Instructions for the task: Write out the listing below exactly, and omit any images you find in it.

Source material:
:::::

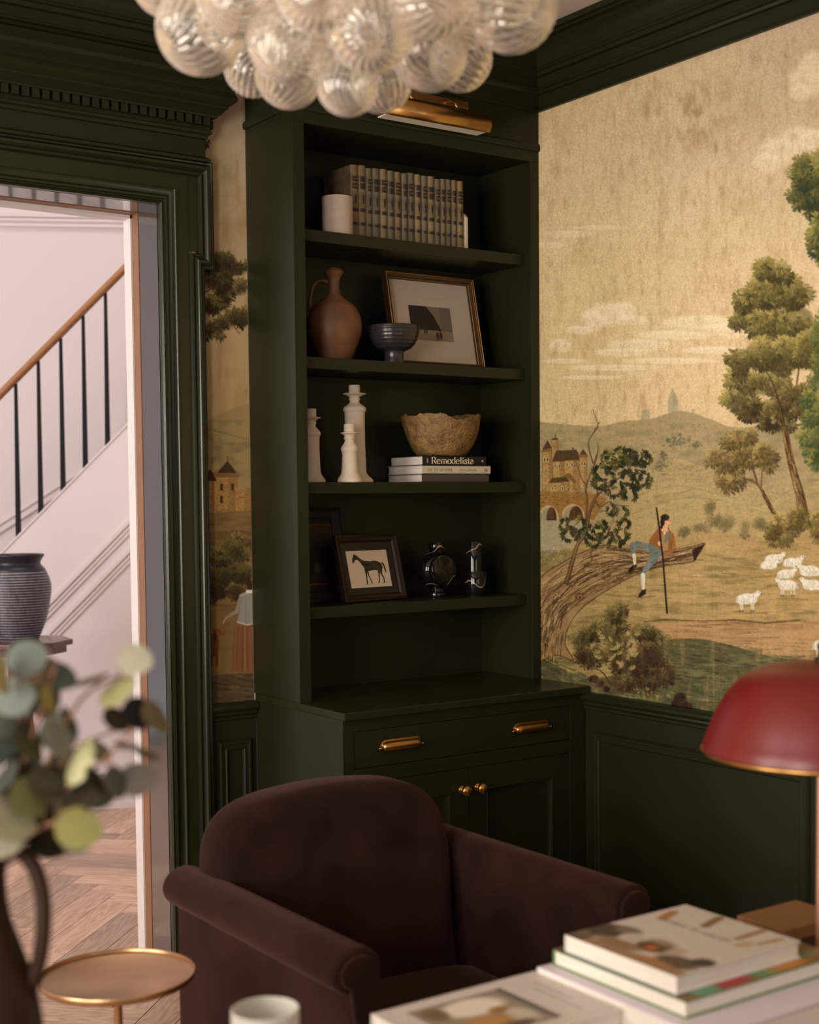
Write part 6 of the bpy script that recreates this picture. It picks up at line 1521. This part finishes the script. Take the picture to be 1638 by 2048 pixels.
PAINT_GAIN = np.array((1.28, 1.40, 1.70))
def wall_print(name, cv, fixed_ax, fixed, a0, a1, z0, z1, na, nz, parent, m, gain):
    """lay the painted paper on a wall: a is the horizontal coordinate along it"""
    A = np.linspace(a0, a1, na); Z = np.linspace(z1, z0, nz)
    aa, zz = np.meshgrid(A, Z); P = np.zeros((na * nz, 3))
    P[:, fixed_ax] = fixed; P[:, 1 - fixed_ax] = aa.ravel(); P[:, 2] = zz.ravel()
    q = P - CAM; w = q @ CF; u = CX + F_PX * (q @ CR) / w; v = CY - F_PX * (q @ CU) / w
    return grid_mesh(name, P, na, nz, np.clip(lin(cv.sample(u, v)) * gain, 0, .92), m, parent)
wall_print('mural', cv, 0, XM - .0012, 3.83, 2.20, .885, 2.905, 640, 860, wr, PAPER, PAINT_GAIN)
# plain continuation of the paper towards the back of the room
put('mural_plain', box(XM - .0012, XM, Y_REAR, 2.20, .885, 2.905), mat('plain_wallpaper', srgb(196, 172, 128), rough=.75, var=.2, vscale=4), wr)

# narrow strip of the same paper between doorway and bookcase
cs = Canvas(380, 160, 520, 1425, 1.0, (176, 150, 112), seed=77)
rng = cs.rng; GXs, GYs = cs.GX, cs.GY; cvm = cv; cv = cs; GX, GY = GXs, GYs
W_ = lambda a, b: np.clip((GY - a) / (b - a), 0, 1)
cv.blend(W_(300, 820) * .8, (160, 130, 78)); cv.blend((1 - W_(170, 400)) * .4, (178, 156, 128))
m = cv.noise(16, 60, 4); cv.blend(np.clip((m - .5) * 3, 0, 1) * .45, (136, 104, 60)); m = cv.noise(40, 50, 4); cv.blend(np.clip((m - .5) * 3, 0, 1) * .4, (140, 106, 64))
for k in range(3): cv.line([(395, 340 + 55 * k), (500, 336 + 55 * k)], 1.4, (150, 122, 86), .35)
def bush2(blobs, *a): bush(blobs, *a)
bush([(402, 285, 10, 20), (398, 300, 8, 14)], (92, 76, 46), (70, 56, 34), (50, 40, 26), 9, 3)
bush([(430, 520, 34, 20), (470, 540, 30, 16), (420, 560, 40, 24), (470, 580, 30, 16), (430, 610, 36, 20), (475, 635, 26, 22), (440, 650, 34, 14), (420, 668, 24, 8)], (112, 94, 48), (74, 62, 32), (42, 34, 18), 10, 3.2)
branch([(398, 590), (430, 575), (470, 560)], 3, 1, (44, 32, 18)); branch([(400, 660), (450, 640), (480, 668)], 2.4, 1, (44, 32, 18))
cv.poly([(380, 850), (420, 838), (470, 815), (520, 800), (520, 1040), (380, 1040)], (138, 114, 68), .7); m = cv.noise(30, 16, 3); cv.blend(np.clip((m - .45) * 3, 0, 1) * ((GY > 840) & (GY < 1030)) * .5, (90, 80, 48))
cv.line([(395, 850), (430, 862), (500, 880)], 1.5, (84, 74, 44), .6)
ST = (160, 118, 62)
tower(404, 436, 962, 1022); tower(428, 474, 955, 1030); tower(470, 502, 975, 1030)
cv.poly([(424, 946), (478, 946), (478, 955), (424, 955)], (120, 84, 42)); cv.poly([(434, 946), (474, 946), (455, 922)], (66, 46, 26)); cv.line([(455, 924), (455, 914)], 1.4, (60, 42, 24)); cv.poly([(402, 962), (434, 962), (420, 938)], (66, 46, 26))
for x, y in ((443, 975), (465, 975), (415, 980), (443, 1000)): cv.poly([(x - 2.5, y - 8), (x + 2.5, y - 8), (x + 2.5, y + 6), (x - 2.5, y + 6)], (64, 44, 24))
cv.poly([(380, 1028), (520, 1020), (520, 1425), (380, 1425)], (116, 88, 50), .95)
m = cv.noise(40, 9, 4); cv.blend(np.clip((m - .45) * 4, 0, 1) * W_(1020, 1050) * .6, (92, 62, 30)); m = cv.noise(50, 8, 3); cv.blend(np.clip((m - .5) * 4, 0, 1) * W_(1020, 1050) * .5, (136, 104, 60))
bush([(450, 1110, 40, 22), (480, 1085, 30, 14), (430, 1150, 36, 20), (480, 1140, 30, 20)], (120, 108, 48), (84, 74, 34), (46, 38, 20), 8, 2.6)
bush([(430, 1185, 34, 18), (470, 1180, 20, 14)], (74, 58, 28), (52, 40, 22), (36, 26, 16), 8, 2.6)
cv.poly([(400, 1225), (520, 1215), (520, 1425), (380, 1425)], (118, 88, 48), .7)
# dog
cv.ell(428, 1290, 10, 24, (96, 50, 24)); cv.ell(434, 1266, 8, 9, (110, 60, 28)); cv.ell(442, 1268, 7, 4, (120, 68, 32)); cv.ell(430, 1272, 3, 8, (70, 36, 18)); cv.line([(424, 1300), (422, 1332)], 6, (92, 48, 24)); cv.line([(434, 1300), (434, 1330)], 5, (92, 48, 24))
# woman seen from behind in a grey jacket and russet skirt
cv.poly([(472, 1252), (508, 1250), (512, 1344), (490, 1346), (462, 1342), (466, 1300)], (120, 78, 44))
for k in range(26):
    x = rng.uniform(468, 508); cv.line([(x, 1254), (x + (x - 488) * .35, 1342)], rng.uniform(.8, 2), (88, 54, 30) if rng.random() < .55 else (150, 106, 66), .45)
cv.poly([(480, 1188), (500, 1180), (514, 1186), (512, 1246), (494, 1250), (474, 1244), (480, 1220)], (138, 128, 108)); cv.line([(482, 1196), (474, 1222), (452, 1236)], [9, 8, 4], (132, 122, 104)); cv.line([(452, 1236), (446, 1246)], 3, (184, 132, 92)); cv.line([(474, 1244), (494, 1250), (512, 1246)], 2, (190, 178, 152))
cv.line([(478, 1192), (500, 1186)], 1.2, (190, 180, 156)); cv.line([(492, 1190), (492, 1248)], 1, (96, 88, 72), .7)
cv.ell(500, 1170, 7, 9, (58, 38, 24)); cv.ell(496, 1158, 5, 5, (58, 38, 24)); cv.poly([(492, 1180), (506, 1180), (506, 1186), (492, 1186)], (214, 200, 170))
cv.poly([(380, 1350), (520, 1346), (520, 1425), (380, 1425)], (70, 58, 34), .8)
for k in range(90):
    x, y = rng.uniform(395, 510), rng.uniform(1345, 1410); cv.line([(x, y), (x + rng.uniform(8, 30), y + 1)], 1.4, (44, 38, 24) if rng.random() < .6 else (120, 100, 58), .5)
wall_print('wallpaper_strip', cs, 1, YB - .0012, 2.0, XBK, .885, 2.905, 120, 820, wb, PAPER, PAINT_GAIN)
put('wallpaper_side', box(X_LEFT, DX0 - .13, YB - .0012, YB, .885, 2.905), MATS['plain_wallpaper'], wb)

:::::

The response:
Write part 6 of the bpy script that recreates this picture. It picks up at line 1521. This part finishes the script. Take the picture to be 1638 by 2048 pixels.
PAINT_GAIN = np.array((1.28, 1.40, 1.70))
def wall_print(name, cv, fixed_ax, fixed, a0, a1, z0, z1, na, nz, parent, m, gain):
    """lay the painted paper on a wall: a is the horizontal coordinate along it"""
    A = np.linspace(a0, a1, na); Z = np.linspace(z1, z0, nz)
    aa, zz = np.meshgrid(A, Z); P = np.zeros((na * nz, 3))
    P[:, fixed_ax] = fixed; P[:, 1 - fixed_ax] = aa.ravel(); P[:, 2] = zz.ravel()
    q = P - CAM; w = q @ CF; u = CX + F_PX * (q @ CR) / w; v = CY - F_PX * (q @ CU) / w
    return grid_mesh(name, P, na, nz, np.clip(lin(cv.sample(u, v)) * gain, 0, .92), m, parent)
wall_print('mural', cv, 0, XM - .0012, 3.83, 2.20, .885, 2.905, 640, 860, wr, PAPER, PAINT_GAIN)
# plain continuation of the paper towards the back of the room
put('mural_plain', box(XM - .0012, XM, Y_REAR, 2.20, .885, 2.905), mat('plain_wallpaper', srgb(196, 172, 128), rough=.75, var=.2, vscale=4), wr)

# narrow strip of the same paper between doorway and bookcase
cs = Canvas(380, 160, 520, 1425, 1.0, (176, 150, 112), seed=77)
rng = cs.rng; GXs, GYs = cs.GX, cs.GY; cvm = cv; cv = cs; GX, GY = GXs, GYs
W_ = lambda a, b: np.clip((GY - a) / (b - a), 0, 1)
cv.blend(W_(300, 820) * .8, (160, 130, 78)); cv.blend((1 - W_(170, 400)) * .4, (178, 156, 128))
m = cv.noise(16, 60, 4); cv.blend(np.clip((m - .5) * 3, 0, 1) * .45, (136, 104, 60)); m = cv.noise(40, 50, 4); cv.blend(np.clip((m - .5) * 3, 0, 1) * .4, (140, 106, 64))
for k in range(3): cv.line([(395, 340 + 55 * k), (500, 336 + 55 * k)], 1.4, (150, 122, 86), .35)
def bush2(blobs, *a): bush(blobs, *a)
bush([(402, 285, 10, 20), (398, 300, 8, 14)], (92, 76, 46), (70, 56, 34), (50, 40, 26), 9, 3)
bush([(430, 520, 34, 20), (470, 540, 30, 16), (420, 560, 40, 24), (470, 580, 30, 16), (430, 610, 36, 20), (475, 635, 26, 22), (440, 650, 34, 14), (420, 668, 24, 8)], (112, 94, 48), (74, 62, 32), (42, 34, 18), 10, 3.2)
branch([(398, 590), (430, 575), (470, 560)], 3, 1, (44, 32, 18)); branch([(400, 660), (450, 640), (480, 668)], 2.4, 1, (44, 32, 18))
cv.poly([(380, 850), (420, 838), (470, 815), (520, 800), (520, 1040), (380, 1040)], (138, 114, 68), .7); m = cv.noise(30, 16, 3); cv.blend(np.clip((m - .45) * 3, 0, 1) * ((GY > 840) & (GY < 1030)) * .5, (90, 80, 48))
cv.line([(395, 850), (430, 862), (500, 880)], 1.5, (84, 74, 44), .6)
ST = (160, 118, 62)
tower(404, 436, 962, 1022); tower(428, 474, 955, 1030); tower(470, 502, 975, 1030)
cv.poly([(424, 946), (478, 946), (478, 955), (424, 955)], (120, 84, 42)); cv.poly([(434, 946), (474, 946), (455, 922)], (66, 46, 26)); cv.line([(455, 924), (455, 914)], 1.4, (60, 42, 24)); cv.poly([(402, 962), (434, 962), (420, 938)], (66, 46, 26))
for x, y in ((443, 975), (465, 975), (415, 980), (443, 1000)): cv.poly([(x - 2.5, y - 8), (x + 2.5, y - 8), (x + 2.5, y + 6), (x - 2.5, y + 6)], (64, 44, 24))
cv.poly([(380, 1028), (520, 1020), (520, 1425), (380, 1425)], (116, 88, 50), .95)
m = cv.noise(40, 9, 4); cv.blend(np.clip((m - .45) * 4, 0, 1) * W_(1020, 1050) * .6, (92, 62, 30)); m = cv.noise(50, 8, 3); cv.blend(np.clip((m - .5) * 4, 0, 1) * W_(1020, 1050) * .5, (136, 104, 60))
bush([(450, 1110, 40, 22), (480, 1085, 30, 14), (430, 1150, 36, 20), (480, 1140, 30, 20)], (120, 108, 48), (84, 74, 34), (46, 38, 20), 8, 2.6)
bush([(430, 1185, 34, 18), (470, 1180, 20, 14)], (74, 58, 28), (52, 40, 22), (36, 26, 16), 8, 2.6)
cv.poly([(400, 1225), (520, 1215), (520, 1425), (380, 1425)], (118, 88, 48), .7)
# dog
cv.ell(428, 1290, 10, 24, (96, 50, 24)); cv.ell(434, 1266, 8, 9, (110, 60, 28)); cv.ell(442, 1268, 7, 4, (120, 68, 32)); cv.ell(430, 1272, 3, 8, (70, 36, 18)); cv.line([(424, 1300), (422, 1332)], 6, (92, 48, 24)); cv.line([(434, 1300), (434, 1330)], 5, (92, 48, 24))
# woman seen from behind in a grey jacket and russet skirt
cv.poly([(472, 1252), (508, 1250), (512, 1344), (490, 1346), (462, 1342), (466, 1300)], (120, 78, 44))
for k in range(26):
    x = rng.uniform(468, 508); cv.line([(x, 1254), (x + (x - 488) * .35, 1342)], rng.uniform(.8, 2), (88, 54, 30) if rng.random() < .55 else (150, 106, 66), .45)
cv.poly([(480, 1188), (500, 1180), (514, 1186), (512, 1246), (494, 1250), (474, 1244), (480, 1220)], (138, 128, 108)); cv.line([(482, 1196), (474, 1222), (452, 1236)], [9, 8, 4], (132, 122, 104)); cv.line([(452, 1236), (446, 1246)], 3, (184, 132, 92)); cv.line([(474, 1244), (494, 1250), (512, 1246)], 2, (190, 178, 152))
cv.line([(478, 1192), (500, 1186)], 1.2, (190, 180, 156)); cv.line([(492, 1190), (492, 1248)], 1, (96, 88, 72), .7)
cv.ell(500, 1170, 7, 9, (58, 38, 24)); cv.ell(496, 1158, 5, 5, (58, 38, 24)); cv.poly([(492, 1180), (506, 1180), (506, 1186), (492, 1186)], (214, 200, 170))
cv.poly([(380, 1350), (520, 1346), (520, 1425), (380, 1425)], (70, 58, 34), .8)
for k in range(90):
    x, y = rng.uniform(395, 510), rng.uniform(1345, 1410); cv.line([(x, y), (x + rng.uniform(8, 30), y + 1)], 1.4, (44, 38, 24) if rng.random() < .6 else (120, 100, 58), .5)
wall_print('wallpaper_strip', cs, 1, YB - .0012, 2.0, XBK, .885, 2.905, 120, 820, wb, PAPER, PAINT_GAIN)
put('wallpaper_side', box(X_LEFT, DX0 - .13, YB - .0012, YB, .885, 2.905), MATS['plain_wallpaper'], wb)